Con él tomo clara conciencia de que soy «(somos) un momentáneo corpúsculo, material biodegradable para el perpetuo reciclado. Un infinitésimo de energía. Pero hablante», y desnudo le pido al fiel espejo que me devuelva la imagen cierta de qué sí y qué no soy. Y sí, cierto, espanta, a vista sencilla, comprobarse masiva fuga de apogeos y, más, cuando a ello se suma el coro de goteras que a uno acompaña en sus solos cotidianos. ¡Demasiada realidad corpórea para una vez, la verdad! Mejor proceder, ante la duda de si reír o llorar, a un demorado repaso, no de los pletóricos ayeres, sino de las potencias presentes, de los sentidos aún válidos por más que, algunos, ya estén deteriorados.

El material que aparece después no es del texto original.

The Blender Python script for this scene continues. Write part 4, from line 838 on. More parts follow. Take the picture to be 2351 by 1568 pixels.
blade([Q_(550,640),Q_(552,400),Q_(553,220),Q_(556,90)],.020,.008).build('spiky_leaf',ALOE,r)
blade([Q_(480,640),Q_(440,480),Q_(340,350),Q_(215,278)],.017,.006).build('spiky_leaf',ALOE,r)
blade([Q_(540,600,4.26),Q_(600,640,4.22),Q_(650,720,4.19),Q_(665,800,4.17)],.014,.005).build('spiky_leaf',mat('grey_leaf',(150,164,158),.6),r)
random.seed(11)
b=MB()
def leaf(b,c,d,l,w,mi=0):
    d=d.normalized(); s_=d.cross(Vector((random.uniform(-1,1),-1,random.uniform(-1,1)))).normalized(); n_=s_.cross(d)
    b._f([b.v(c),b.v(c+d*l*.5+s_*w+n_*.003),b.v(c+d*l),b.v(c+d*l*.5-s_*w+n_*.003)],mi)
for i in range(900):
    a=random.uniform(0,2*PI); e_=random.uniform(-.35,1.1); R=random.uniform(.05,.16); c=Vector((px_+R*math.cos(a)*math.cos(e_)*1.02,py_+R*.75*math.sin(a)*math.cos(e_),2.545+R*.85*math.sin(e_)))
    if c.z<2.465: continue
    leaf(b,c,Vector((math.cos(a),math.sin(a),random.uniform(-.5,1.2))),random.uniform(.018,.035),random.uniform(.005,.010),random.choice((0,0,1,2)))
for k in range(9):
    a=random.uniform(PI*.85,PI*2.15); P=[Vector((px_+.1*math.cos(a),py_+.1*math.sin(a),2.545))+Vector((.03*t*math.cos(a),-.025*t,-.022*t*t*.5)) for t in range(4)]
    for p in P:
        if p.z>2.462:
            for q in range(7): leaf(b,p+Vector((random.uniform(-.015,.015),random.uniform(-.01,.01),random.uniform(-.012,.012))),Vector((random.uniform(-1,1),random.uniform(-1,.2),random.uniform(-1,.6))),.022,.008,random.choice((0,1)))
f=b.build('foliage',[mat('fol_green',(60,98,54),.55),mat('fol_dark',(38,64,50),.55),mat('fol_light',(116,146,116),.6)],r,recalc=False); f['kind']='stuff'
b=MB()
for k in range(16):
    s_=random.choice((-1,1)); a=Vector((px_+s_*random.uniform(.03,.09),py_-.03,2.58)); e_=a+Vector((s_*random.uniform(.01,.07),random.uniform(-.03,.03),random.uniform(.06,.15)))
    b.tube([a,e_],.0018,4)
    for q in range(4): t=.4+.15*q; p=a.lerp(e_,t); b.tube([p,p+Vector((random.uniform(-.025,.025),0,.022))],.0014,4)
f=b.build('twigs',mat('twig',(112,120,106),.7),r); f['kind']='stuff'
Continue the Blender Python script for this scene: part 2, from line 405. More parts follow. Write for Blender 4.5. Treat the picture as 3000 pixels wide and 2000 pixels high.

Y así, repasando, uno a uno, los vitales regalos que son los sentidos, tantas veces, si no despreciados, sí poco apreciados; tan poco, en conciencia, sentidos y utilizados; así, revisadas sus mejores memorias, fascinado por los regalos de vista y oído, gozoso de los de olfato y gusto, emocionado de los tactos atesorados, a todos agradecido, me adentro en mi pozo a separar menas de gangas, me ahondo en mi caudal al dragado de mis íntimos lodos.

Sí, cuando veo cómo la humana naturaleza golpea a amigos y personas cercanas, me asusta la sabida finitud; sí, sobre todo si la pienso dolorosa –tanto la sueño sosegada, sabida, vivida a sentidos plenos–, que he de registrar cada instante vivido como mineral con que forjar una última agradecida sonrisa. Pero nadie especule, quizás todo esto tenga algo que ver con el madrugador otoño y sus melancólicas esencias.